======== Supplied information ========

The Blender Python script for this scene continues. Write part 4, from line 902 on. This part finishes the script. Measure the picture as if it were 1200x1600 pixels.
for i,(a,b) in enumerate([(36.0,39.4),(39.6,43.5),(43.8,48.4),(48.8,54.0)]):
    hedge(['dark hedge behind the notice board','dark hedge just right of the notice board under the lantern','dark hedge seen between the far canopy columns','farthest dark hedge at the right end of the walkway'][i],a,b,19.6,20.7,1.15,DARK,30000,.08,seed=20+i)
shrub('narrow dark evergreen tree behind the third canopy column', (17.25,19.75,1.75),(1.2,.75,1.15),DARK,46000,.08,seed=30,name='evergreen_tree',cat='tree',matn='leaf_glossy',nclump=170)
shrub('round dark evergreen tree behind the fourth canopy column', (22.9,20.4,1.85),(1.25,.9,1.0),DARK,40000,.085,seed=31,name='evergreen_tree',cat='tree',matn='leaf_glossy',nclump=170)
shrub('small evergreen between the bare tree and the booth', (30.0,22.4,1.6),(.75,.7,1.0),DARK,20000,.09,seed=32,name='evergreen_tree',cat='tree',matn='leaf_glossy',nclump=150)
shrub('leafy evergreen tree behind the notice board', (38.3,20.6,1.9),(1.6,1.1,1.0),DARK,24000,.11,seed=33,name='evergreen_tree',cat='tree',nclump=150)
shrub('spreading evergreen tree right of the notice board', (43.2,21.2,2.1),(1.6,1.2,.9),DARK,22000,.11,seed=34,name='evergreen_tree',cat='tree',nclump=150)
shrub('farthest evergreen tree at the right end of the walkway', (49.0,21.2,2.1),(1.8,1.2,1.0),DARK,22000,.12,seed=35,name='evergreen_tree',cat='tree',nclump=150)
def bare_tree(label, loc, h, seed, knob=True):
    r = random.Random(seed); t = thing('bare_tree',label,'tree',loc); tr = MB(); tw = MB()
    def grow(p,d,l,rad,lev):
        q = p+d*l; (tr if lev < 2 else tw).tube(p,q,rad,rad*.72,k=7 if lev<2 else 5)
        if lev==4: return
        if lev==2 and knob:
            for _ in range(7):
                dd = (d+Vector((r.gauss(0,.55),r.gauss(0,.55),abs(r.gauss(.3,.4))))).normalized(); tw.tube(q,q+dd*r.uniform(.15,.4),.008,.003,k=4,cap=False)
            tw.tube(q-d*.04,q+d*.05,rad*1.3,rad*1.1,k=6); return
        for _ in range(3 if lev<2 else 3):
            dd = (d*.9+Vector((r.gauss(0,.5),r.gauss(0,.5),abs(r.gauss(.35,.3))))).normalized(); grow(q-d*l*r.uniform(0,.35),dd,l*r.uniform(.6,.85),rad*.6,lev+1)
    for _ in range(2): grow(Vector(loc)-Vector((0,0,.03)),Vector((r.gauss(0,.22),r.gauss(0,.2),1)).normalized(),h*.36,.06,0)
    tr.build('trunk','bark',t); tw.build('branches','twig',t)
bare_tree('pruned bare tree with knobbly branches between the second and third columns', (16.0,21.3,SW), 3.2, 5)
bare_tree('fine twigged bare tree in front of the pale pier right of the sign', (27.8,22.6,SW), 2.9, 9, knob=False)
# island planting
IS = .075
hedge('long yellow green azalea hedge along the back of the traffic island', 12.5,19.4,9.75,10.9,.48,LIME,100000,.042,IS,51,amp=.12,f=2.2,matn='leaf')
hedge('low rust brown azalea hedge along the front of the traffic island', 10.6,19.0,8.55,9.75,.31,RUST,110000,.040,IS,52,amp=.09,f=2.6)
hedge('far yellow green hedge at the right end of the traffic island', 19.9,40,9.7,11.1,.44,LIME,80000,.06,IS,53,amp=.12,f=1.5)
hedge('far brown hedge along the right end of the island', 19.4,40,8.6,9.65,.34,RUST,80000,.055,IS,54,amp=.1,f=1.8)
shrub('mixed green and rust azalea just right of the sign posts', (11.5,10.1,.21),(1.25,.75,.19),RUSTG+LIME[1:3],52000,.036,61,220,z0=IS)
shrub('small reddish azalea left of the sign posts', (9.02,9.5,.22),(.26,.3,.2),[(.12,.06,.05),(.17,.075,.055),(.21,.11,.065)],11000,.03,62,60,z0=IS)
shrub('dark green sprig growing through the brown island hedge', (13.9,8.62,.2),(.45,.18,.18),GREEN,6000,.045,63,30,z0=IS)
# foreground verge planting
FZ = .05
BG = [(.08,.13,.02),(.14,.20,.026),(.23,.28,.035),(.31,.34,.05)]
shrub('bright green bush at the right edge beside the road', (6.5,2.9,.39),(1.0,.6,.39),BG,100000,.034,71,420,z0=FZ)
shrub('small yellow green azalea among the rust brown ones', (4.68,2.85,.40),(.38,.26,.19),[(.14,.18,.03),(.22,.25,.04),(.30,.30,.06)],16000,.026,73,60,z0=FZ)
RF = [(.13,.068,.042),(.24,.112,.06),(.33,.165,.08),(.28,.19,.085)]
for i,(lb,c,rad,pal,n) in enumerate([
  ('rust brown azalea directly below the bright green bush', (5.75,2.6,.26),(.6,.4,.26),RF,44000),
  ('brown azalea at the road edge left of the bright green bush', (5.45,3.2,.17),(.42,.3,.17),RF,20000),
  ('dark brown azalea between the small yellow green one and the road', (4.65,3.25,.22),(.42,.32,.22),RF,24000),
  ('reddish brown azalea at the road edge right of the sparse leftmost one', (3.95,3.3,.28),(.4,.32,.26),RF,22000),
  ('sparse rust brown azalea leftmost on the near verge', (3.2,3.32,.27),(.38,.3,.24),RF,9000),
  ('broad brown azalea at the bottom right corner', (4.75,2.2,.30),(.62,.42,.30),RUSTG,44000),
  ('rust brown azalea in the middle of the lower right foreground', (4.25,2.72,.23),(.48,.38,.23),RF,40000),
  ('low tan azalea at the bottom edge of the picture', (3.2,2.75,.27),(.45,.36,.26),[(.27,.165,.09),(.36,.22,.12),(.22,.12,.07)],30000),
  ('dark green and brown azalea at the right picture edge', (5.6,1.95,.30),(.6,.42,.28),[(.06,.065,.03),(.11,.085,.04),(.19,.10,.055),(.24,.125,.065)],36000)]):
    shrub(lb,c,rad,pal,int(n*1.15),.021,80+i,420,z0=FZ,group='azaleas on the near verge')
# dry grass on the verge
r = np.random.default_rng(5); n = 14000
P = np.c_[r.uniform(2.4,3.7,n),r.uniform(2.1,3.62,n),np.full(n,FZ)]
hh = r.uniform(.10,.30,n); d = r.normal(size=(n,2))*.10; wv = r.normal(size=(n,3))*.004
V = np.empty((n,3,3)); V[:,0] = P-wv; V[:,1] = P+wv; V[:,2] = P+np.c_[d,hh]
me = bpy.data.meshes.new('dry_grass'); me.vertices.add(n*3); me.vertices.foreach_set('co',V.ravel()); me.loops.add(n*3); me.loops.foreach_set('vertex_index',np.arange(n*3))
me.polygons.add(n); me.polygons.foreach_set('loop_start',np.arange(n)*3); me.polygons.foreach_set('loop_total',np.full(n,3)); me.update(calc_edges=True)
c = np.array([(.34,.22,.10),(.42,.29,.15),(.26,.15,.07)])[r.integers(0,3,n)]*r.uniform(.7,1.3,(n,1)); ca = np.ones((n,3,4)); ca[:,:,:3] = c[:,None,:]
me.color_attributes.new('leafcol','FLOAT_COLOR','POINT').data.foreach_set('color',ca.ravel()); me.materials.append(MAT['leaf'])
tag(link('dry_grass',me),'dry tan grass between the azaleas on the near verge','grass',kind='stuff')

========

**Objective:** Up to and including the line with "shrub('spreading evergreen tree", repeat the data exactly, starting from its first line; nothing else belongs in the response.

**Output of the task:**
The Blender Python script for this scene continues. Write part 4, from line 902 on. This part finishes the script. Measure the picture as if it were 1200x1600 pixels.
for i,(a,b) in enumerate([(36.0,39.4),(39.6,43.5),(43.8,48.4),(48.8,54.0)]):
    hedge(['dark hedge behind the notice board','dark hedge just right of the notice board under the lantern','dark hedge seen between the far canopy columns','farthest dark hedge at the right end of the walkway'][i],a,b,19.6,20.7,1.15,DARK,30000,.08,seed=20+i)
shrub('narrow dark evergreen tree behind the third canopy column', (17.25,19.75,1.75),(1.2,.75,1.15),DARK,46000,.08,seed=30,name='evergreen_tree',cat='tree',matn='leaf_glossy',nclump=170)
shrub('round dark evergreen tree behind the fourth canopy column', (22.9,20.4,1.85),(1.25,.9,1.0),DARK,40000,.085,seed=31,name='evergreen_tree',cat='tree',matn='leaf_glossy',nclump=170)
shrub('small evergreen between the bare tree and the booth', (30.0,22.4,1.6),(.75,.7,1.0),DARK,20000,.09,seed=32,name='evergreen_tree',cat='tree',matn='leaf_glossy',nclump=150)
shrub('leafy evergreen tree behind the notice board', (38.3,20.6,1.9),(1.6,1.1,1.0),DARK,24000,.11,seed=33,name='evergreen_tree',cat='tree',nclump=150)
shrub('spreading evergreen tree right of the notice board', (43.2,21.2,2.1),(1.6,1.2,.9),DARK,22000,.11,seed=34,name='evergreen_tree',cat='tree',nclump=150)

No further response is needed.